For Sid.
With all due deference to the place of privilege conferred upon the eyes, I profoundly believe that our actions also serve as true windows to the soul.
An example: Take a look at your to-do list and see what items get done first. Barring true emergencies or drop-dead deadlines, most of us choose to do the things we like best, or detest least, or are the easiest to accomplish or otherwise offer a low threshold of resistance. We do not always attend to those that are most important, even most urgent, or most responsible. In other words, we do what we most want, not what we most should.
Relatedly, I know that no matter how much I protest that I really am feeling better (as I did time and again this week after being felled by a hat-trick of ailments), it is only when I start cleaning up that you know health is on the way. If I say I am better and prove it by going into the kitchen to make myself a cup of tea, bad news. But if I go into the kitchen, grab the broom and start sweeping, or grumble while washing the dirty dishes left in the sink, then you know I am on the mend.
Which leads me to the following question: what am I to make of the fact that the first thing I did this morning after but 2 hours sleep (our electricity went out from 6:30 a.m. Saturday til 4:00 a.m. Sunday and there was lots to do to make sure the house stayed warm and the family comfortable and the food didn’t spoil) was bundle up, grab the shovel and clear my front walk? Mind you, the street was only moderately drivable, my driveway was impassable, piled high with snow, and, to state the obvious, we were not expecting any company. But there I am, at 7:30 a.m., battling with the well-packed snow, clearing a path no bigger than the shovel is wide, along the 35 feet or so of my front walk.
(By the way, if you ever wondered how the Eskimo can build their igloos out of snow, the weekend storm offered the perfect answer. You could literally cut the snow into blocks. That is how I shoveled it. In chunks sliced off at the edge, like serving a huge birthday cake. So imagine if the snow were colder and denser and had more time to set. This weekend’s snow would have made fabulous igloo material. And I can attest to its insulating power. We went without a heating source for 12 hours on Shabbat and lost only five degrees of heat during the entire time, no doubt due to the blessing of snow on our roof. Many of us may have smaller energy bills this month because of the snow. Now we just have to worry about it melting.)
My son emerged from his room close to noon, glanced at the shoveled walk that led to nowhere, and asked me, incredulously as only a 17 year old can, “What were you thinking?”
It was a reasonable question.
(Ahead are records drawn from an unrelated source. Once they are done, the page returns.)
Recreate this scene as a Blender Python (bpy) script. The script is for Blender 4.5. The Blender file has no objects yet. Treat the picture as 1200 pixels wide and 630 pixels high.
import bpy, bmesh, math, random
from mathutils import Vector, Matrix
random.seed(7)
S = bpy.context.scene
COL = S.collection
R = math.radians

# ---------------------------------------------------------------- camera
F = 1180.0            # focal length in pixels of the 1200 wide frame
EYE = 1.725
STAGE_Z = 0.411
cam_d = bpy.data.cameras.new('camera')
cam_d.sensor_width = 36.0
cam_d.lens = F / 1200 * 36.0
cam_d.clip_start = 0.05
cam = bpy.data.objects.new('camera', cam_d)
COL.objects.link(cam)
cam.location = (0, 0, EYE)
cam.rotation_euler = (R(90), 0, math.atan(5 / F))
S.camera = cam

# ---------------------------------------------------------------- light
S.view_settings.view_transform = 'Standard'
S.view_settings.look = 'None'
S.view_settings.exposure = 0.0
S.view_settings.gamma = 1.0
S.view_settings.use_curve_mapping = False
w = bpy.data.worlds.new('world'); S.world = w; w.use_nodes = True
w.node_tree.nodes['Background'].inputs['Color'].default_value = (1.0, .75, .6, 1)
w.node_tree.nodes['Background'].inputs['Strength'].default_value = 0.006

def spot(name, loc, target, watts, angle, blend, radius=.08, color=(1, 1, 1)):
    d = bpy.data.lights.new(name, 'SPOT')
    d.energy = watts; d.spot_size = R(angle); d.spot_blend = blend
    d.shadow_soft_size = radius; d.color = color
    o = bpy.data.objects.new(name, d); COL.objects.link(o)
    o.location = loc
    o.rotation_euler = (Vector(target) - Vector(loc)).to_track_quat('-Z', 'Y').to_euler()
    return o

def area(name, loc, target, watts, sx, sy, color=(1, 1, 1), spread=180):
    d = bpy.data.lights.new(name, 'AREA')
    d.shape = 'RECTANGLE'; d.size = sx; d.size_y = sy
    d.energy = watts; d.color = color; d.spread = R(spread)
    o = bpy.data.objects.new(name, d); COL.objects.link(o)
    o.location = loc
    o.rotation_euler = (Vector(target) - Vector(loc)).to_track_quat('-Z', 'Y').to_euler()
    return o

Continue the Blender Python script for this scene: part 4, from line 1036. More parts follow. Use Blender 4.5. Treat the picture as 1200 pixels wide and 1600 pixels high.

Clearly, I wasn’t thinking; I was just doing.
My husband suggested I shoveled the walk because I couldn’t get to the gym, which didn’t open till midday today (and besides, we were still snowed in).
And there may be some truth in that. But here is what I also think, more altruistically, contributed to my decision: the need for neighbors and neighborliness multiplies during snowstorms.
If we have strength and health, shelter and company, food and a source of warmth, light and security, we can settle in, hunker down and enjoy the show. But if we do not, snowstorms can be frightening, lonely and dangerous. To know that there is someone down the road whom you can count on, someone across the street who will dig you out, someone whose door is open to you should you need them, is to turn a potential terror into a fun, family story for the ages.
I know several neighborhoods, cul de sacs mainly, that have a tradition of gathering in one of the homes on snow days and power outages. Everyone brings something: food, a game,a buoyant attitude, and the group celebrates this time-out-of-time together.
Then there are my dear friends who spent much of the day digging out elderly and sickly neighbors. Their caring and company were as valuable as the tangible results of their kindness. To know you are remembered when least able to be seen, to know that despite being unable to give back you are deemed worthy of being given to, is to feel loved, unconditionally. That is what we all seek. Yet it is hard to show that during normal times. As benefactors, we hardly have the time to give. As recipients, we wonder with skepticism at the generosity of the benefactor. So how wonderful that snowstorms provide both the time and the circumstance that allows this social exchange, this knitting together of proximate lives that too often are lived apart.
My neighborhood is not conducive to personal shoveling. The driveways are too large; the seasonal contracts for plowing have long been signed. But the one thing I can do is signal this intent of caring, of symbolizing the open-home to any who need it.
In the Talmud we read that during mealtimes, Rabbi Yehudah would hang a napkin outside his home signaling to all who were hungry that dinner was being served and there was a place ready for them at the table. We no longer live in such mixed neighborhoods, nor are we at ease inviting such others into the intimate places of our homes. But my shoveled walkway was meant to signal something similar: that despite the apparent barriers society throws up, despite the emotional distance so many of us place between ourselves, it is good to know that perhaps deep down, our homes are always open to those in need of warmth, a bowl of soup, a comfortable chair, a tender heart, and a listening ear.